What the DEI Era Taught us About The Rhetorical Power of Ambiguity
Clarity is poison to contemporary Diversity, Equity, and Inclusion (DEI) initiatives
In April 2021, a leader in the field of Rhetoric and Composition announced he would boycott a prominent organization in the field, the Council of Writing Program Administrators, because of an incident he perceived as racist. He asked for other colleagues to join him and even produced a petition for all to sign. I, an erstwhile professor in the same field, along with a couple others, thought the rationale was insufficient because we never got an explanation of what, exactly, the racist incident was. For asking this, we (mostly “I”) were called insensitive and upholders of a white supremacist system. I explained that I was not going to boycott an organization and sign a petition for an incident no one would explain to me. I did not ask for hard evidence or attempt to discredit the boycotter’s scholarly work, both things I was accused of doing. I simply wanted to know what happened.
The first thing that came to my mind after being vilified for asking a basic question was why the racist incident was not being described: either nothing racist happened or nothing could be proven. It was clear that clarification was not coming; asking “what happened?” (that is, asking for clarity) was a moral failing. Why? Because clarity is poison to contemporary Diversity, Equity, and Inclusion (DEI) initiatives. It’s the primary reason for their current demise.

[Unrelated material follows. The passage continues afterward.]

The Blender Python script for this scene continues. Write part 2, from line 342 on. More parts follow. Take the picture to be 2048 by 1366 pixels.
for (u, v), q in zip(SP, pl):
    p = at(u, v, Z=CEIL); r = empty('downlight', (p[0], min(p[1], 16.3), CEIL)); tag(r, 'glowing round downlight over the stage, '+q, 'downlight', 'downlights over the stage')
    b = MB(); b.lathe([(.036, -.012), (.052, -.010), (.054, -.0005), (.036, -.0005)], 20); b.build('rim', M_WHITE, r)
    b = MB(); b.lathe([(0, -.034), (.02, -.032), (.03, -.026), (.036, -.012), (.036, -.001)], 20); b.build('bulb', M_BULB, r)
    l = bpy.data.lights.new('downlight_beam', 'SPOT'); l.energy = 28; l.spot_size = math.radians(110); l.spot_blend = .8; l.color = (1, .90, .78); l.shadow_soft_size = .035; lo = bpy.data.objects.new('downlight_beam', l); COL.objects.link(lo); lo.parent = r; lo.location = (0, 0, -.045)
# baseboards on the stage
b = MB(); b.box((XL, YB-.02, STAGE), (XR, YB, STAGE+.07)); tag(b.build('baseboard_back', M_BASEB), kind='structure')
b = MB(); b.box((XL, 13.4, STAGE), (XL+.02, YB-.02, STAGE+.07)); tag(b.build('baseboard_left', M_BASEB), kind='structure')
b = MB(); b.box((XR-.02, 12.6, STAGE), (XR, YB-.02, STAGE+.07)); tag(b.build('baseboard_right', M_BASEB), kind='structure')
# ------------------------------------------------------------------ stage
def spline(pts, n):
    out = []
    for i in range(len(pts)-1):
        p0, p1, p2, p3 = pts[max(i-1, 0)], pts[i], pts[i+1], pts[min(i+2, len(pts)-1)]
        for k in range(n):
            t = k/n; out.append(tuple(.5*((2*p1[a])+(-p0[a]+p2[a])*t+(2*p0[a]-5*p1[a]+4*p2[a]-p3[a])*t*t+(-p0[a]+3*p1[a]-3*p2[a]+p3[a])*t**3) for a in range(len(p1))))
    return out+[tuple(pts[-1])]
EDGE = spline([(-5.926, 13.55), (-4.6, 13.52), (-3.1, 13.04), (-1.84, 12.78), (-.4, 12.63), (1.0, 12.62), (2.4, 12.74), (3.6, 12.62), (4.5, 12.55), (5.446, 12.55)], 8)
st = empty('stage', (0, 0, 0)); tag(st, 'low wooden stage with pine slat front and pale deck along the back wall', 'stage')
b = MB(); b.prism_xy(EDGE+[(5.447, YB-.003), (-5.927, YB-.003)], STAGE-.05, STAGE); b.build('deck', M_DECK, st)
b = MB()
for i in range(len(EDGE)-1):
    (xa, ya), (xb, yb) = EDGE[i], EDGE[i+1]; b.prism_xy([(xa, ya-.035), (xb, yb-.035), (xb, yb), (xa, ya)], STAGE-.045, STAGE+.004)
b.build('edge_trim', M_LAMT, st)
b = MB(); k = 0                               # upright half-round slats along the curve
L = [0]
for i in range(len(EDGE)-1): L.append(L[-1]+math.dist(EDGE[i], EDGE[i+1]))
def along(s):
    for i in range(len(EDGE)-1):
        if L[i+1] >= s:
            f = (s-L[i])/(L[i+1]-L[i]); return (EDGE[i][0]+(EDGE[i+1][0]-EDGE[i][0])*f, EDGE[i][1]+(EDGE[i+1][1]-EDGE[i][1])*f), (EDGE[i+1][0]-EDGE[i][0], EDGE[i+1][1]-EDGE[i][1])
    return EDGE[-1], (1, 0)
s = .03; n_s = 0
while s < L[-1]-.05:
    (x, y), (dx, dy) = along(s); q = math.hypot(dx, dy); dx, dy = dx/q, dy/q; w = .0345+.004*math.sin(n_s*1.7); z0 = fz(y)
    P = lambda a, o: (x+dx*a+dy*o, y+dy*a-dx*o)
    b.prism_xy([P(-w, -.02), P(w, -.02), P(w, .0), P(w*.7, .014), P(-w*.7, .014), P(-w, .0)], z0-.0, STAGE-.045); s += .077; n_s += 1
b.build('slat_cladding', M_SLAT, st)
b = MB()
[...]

Clarity can be scrutinized, and scrutiny can expose that this particular emperor was never wearing any clothes. Clarity demystifies, and mystification was a primary tool of contemporary DEI. The industry instead relied on ambiguity. Ambiguity breeds confusion, and confused people are easier to manipulate, especially confused people who feel it is best to defer to the experts.
The Rhetorical Power of Ambiguity
The semantic game is all about ambiguity. For example, racial discrimination is not racism if done to a white person. Core tenets of contemporary DEI are made to be deliberately confusing. In the case I described, the mandate to “listen to all minority voices” was put forth while refusing to listen to my minority voice! Which minority voice counts? And what of microaggressions? Based on their official definition, anything can be a microaggression, and people will stay quiet before they risk offending people with innocuous statements.
Perhaps the most detrimental ambiguity is the concept of “disparate impact”: attribution of racism to every disparity between white people (or “white-adjacent” people, another ambiguity) and others without looking into the matter.
Disparate impact is seen as proof of “systemic” or “institutional” racism: the idea that something in the way an institution is structured must cause the disparity, and that something is rarely clarified. This is the idea that racism is something that is just in the air. It is unfalsifiable (the evidence is literally invisible) yet a part of post-civil rights case law! In actuality, disparate impact only shows us an effect; it does not directly identify a cause. Disparate impact’s only signal is that we should look into an issue, not determine a single and certain cause of it. There is no further assessment.
This is why the Department of Justice recently ended disparate impact litigation and instead mandates that institutions show proof of actual discriminatory conduct and end the immediate presumption of racial discrimination based on disparate outcomes.
This policy is compliant with the Civil Rights Act’s prohibition of discrimination based on immutable characteristics like race. Colorblindness was supposed to be a constitutional mandate for the last 60 years, regardless of how academics and activists felt about it.
The Demand for Clarity
But haven’t people been demanding clarity this entire time? Those academic voices unencumbered by fear of ostracization have been calling out the ambiguity and fallacious reasoning of DEI initiatives before the term gained prevalence. Haven’t we been trying to reinforce colorblindness and point out the gaps in reasoning and hasty generalizations that have been intrinsic to disparate impact theory for years? Why is this happening now? There are two reasons.
One reason is a wider demand for clarity and fairness; the public got involved. The reactions in the aftermath of October 7th, 2023, when Hamas took 251 Israeli hostages, showed the world how far left activism ignores nuance: people were either good or bad with no consideration of context. What’s more, the failure of university presidents to condemn the acts opened many people’s eyes to the fact that something was severely amiss in academia.
The second and most consequential reason was the ending of affirmative action in the Students for Fair Admissions (SFFA) v. Harvard ruling, which enforced the need for evidence and transparency in the admissions process. This logic has been extended to hiring practices and institutions beyond higher education. If racial favoritism is wrong in admissions, it is probably wrong in other funding, affinity groups, housing, and other contexts.
One of the consequences of the SFFA ruling was a re-clarification of colorblind ideology, the evaluation of people’s character irrespective of race, which was supposed to be a constitutional mandate for the last 60 years, regardless of how academics and activists felt about it. The rejection of colorblindness by people of color confused most Americans because it, too, was being redefined to mean blindness to racism or to the beauty of non-white races.
If the DEI era leaves us with anything durable, it is the lesson that ambiguity rewards those who control definitions and vilifies those who ask for evidence. The remedy is clarity. Asking for clarity is not a moral failing. On the contrary, it is the first obligation of anyone committed to truth.